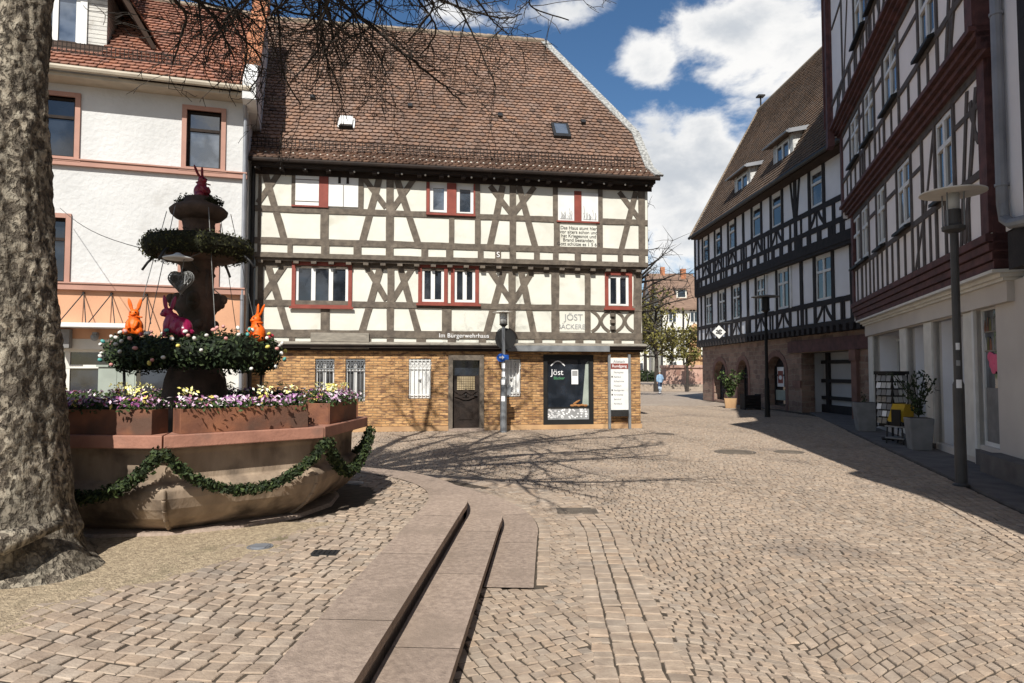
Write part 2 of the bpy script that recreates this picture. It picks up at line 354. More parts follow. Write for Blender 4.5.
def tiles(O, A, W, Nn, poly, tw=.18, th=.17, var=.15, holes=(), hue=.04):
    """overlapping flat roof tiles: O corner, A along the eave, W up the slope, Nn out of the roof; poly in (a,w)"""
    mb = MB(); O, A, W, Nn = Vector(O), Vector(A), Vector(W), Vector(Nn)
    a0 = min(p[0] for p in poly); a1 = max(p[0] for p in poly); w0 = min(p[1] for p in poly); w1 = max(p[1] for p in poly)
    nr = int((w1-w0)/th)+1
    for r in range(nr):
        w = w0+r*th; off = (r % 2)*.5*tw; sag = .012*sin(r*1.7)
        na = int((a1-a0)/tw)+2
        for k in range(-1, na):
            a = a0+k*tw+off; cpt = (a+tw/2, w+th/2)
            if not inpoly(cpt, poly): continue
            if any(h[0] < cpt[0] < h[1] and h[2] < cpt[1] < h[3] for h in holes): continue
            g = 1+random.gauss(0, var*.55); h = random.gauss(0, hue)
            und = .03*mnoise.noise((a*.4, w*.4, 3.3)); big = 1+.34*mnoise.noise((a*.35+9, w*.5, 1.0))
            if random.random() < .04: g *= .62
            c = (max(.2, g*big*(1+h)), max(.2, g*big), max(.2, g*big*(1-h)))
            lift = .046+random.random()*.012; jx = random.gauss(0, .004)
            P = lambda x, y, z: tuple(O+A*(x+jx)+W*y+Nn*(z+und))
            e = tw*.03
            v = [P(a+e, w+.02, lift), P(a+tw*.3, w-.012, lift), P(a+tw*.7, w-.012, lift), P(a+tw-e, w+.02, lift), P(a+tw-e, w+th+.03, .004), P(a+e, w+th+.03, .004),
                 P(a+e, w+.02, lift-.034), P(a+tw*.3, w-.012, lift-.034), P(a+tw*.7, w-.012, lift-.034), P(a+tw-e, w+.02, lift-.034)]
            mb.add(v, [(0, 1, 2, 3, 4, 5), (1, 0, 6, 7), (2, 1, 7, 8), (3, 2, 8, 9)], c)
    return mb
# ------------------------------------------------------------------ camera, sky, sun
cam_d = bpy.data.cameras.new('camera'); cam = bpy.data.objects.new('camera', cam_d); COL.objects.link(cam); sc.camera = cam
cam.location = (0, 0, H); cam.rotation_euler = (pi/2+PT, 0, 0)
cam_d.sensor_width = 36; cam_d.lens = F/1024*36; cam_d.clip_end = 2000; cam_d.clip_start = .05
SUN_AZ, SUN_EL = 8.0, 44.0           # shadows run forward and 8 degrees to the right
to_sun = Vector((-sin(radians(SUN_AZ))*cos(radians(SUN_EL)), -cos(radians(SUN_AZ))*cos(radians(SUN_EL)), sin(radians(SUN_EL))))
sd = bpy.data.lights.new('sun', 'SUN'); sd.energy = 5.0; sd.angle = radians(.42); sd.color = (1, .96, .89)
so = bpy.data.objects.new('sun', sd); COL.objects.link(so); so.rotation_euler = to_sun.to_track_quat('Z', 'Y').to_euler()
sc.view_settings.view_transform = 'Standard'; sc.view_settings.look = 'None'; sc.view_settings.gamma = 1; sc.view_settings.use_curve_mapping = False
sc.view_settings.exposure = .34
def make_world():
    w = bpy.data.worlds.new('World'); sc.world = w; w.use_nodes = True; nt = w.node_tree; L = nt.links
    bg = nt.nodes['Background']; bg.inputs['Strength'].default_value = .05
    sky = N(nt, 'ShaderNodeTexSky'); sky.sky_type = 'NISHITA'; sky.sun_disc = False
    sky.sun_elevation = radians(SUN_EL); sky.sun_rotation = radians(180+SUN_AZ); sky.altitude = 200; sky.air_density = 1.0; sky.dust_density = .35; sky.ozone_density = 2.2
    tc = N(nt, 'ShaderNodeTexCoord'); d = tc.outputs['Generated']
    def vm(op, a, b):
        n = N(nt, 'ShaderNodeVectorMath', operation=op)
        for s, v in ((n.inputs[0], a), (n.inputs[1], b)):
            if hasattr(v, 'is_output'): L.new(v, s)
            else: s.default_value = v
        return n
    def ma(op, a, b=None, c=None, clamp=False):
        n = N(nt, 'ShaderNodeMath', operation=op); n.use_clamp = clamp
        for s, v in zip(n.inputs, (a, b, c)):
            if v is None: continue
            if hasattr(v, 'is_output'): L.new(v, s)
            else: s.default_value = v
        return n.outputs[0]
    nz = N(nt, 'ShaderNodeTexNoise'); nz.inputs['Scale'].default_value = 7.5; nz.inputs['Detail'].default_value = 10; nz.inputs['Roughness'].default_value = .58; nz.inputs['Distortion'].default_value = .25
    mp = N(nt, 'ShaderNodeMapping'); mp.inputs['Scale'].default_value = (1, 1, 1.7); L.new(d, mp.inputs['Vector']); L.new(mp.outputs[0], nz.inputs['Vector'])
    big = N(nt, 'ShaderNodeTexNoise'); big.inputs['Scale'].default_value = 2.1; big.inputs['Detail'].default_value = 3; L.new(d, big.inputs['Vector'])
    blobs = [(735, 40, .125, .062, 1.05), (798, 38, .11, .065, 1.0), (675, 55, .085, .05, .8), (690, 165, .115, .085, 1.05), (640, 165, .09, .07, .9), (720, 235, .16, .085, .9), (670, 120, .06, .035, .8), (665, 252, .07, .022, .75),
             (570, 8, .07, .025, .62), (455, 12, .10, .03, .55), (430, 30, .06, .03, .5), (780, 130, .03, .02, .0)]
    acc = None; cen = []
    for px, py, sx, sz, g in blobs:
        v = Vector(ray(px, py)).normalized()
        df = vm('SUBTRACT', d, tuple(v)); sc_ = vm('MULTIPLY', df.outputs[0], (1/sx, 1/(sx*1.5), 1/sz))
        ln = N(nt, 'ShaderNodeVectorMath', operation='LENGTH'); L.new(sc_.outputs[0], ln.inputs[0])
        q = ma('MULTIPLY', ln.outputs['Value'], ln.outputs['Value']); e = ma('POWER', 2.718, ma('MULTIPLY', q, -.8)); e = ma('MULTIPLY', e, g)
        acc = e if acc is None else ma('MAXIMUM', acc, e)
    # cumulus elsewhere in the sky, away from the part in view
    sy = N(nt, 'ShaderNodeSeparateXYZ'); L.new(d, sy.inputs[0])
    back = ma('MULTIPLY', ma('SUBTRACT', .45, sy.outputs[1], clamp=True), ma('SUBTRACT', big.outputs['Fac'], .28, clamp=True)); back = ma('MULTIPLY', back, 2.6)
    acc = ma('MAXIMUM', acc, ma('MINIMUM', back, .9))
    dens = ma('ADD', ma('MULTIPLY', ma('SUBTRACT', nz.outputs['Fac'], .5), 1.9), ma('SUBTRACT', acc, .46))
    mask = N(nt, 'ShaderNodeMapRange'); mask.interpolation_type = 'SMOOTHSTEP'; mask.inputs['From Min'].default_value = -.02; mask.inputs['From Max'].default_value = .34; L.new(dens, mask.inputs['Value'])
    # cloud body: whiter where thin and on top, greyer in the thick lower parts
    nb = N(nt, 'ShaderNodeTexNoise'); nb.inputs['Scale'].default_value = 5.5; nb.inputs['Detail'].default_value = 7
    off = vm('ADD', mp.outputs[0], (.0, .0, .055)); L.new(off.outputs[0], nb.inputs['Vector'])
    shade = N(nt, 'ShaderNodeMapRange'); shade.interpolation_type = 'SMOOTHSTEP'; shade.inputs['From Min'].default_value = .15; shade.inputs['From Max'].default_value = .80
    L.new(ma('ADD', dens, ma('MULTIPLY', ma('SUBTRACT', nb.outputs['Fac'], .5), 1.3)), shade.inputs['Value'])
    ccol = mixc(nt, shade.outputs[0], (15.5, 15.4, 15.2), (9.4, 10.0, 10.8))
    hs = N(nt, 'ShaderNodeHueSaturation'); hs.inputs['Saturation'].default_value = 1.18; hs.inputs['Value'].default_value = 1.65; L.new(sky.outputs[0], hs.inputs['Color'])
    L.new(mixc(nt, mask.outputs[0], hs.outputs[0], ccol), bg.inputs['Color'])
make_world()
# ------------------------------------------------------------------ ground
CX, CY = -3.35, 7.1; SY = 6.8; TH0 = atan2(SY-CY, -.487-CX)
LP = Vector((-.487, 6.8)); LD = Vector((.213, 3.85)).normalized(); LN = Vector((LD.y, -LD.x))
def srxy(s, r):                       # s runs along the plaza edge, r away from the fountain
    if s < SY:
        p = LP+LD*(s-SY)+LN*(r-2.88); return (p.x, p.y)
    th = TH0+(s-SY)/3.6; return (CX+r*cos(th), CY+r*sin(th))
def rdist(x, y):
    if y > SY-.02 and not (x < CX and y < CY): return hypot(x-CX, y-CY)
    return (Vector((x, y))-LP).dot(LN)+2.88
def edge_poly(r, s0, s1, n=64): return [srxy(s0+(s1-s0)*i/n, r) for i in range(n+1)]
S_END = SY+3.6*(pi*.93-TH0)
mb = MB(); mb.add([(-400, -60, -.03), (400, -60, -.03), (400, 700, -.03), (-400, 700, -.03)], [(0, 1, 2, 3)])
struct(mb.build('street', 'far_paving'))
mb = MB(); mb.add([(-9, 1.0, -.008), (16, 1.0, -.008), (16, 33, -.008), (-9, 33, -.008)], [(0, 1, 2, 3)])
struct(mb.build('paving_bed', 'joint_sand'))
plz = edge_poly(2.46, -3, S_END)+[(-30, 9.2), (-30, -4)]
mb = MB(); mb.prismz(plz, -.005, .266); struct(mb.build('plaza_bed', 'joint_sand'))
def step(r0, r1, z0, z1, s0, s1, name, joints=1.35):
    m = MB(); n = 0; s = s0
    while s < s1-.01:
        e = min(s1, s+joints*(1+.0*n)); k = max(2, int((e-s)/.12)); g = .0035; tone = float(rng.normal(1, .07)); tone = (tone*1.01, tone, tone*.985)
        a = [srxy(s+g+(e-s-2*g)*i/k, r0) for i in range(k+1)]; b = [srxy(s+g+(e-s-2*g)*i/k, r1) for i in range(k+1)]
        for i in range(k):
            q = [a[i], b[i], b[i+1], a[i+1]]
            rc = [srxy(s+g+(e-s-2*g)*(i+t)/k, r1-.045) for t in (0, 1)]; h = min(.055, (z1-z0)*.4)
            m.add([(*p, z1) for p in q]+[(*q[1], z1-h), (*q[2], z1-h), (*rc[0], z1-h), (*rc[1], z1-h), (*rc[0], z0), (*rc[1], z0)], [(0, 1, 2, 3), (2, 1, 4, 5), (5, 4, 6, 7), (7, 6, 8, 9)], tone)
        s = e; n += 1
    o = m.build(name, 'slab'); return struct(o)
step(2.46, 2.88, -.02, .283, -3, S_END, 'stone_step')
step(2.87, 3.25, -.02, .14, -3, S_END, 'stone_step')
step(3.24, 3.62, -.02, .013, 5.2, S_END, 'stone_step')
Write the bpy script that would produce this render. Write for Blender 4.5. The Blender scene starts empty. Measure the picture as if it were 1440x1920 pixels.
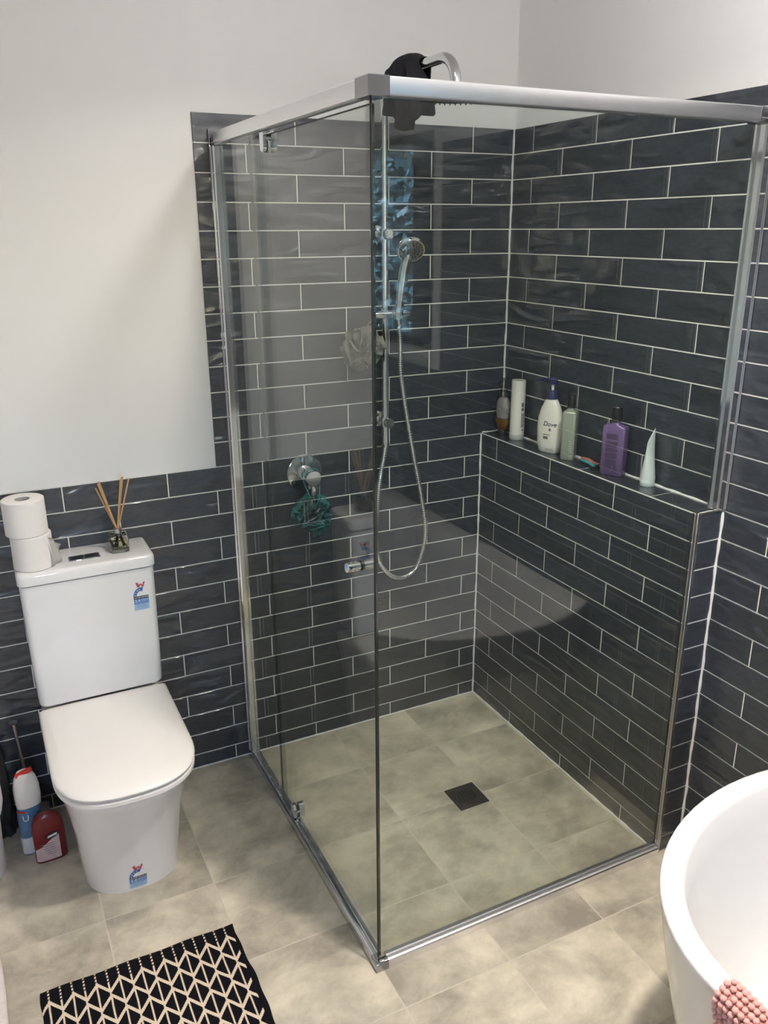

========

Written exercise: From the data above, copy each line that holds "parts".

The completed task:
Write part 2 of the bpy script that recreates this picture. It picks up at line 354. More parts follow. Write for Blender 4.5.
    # cloud body: whiter where thin and on top, greyer in the thick lower parts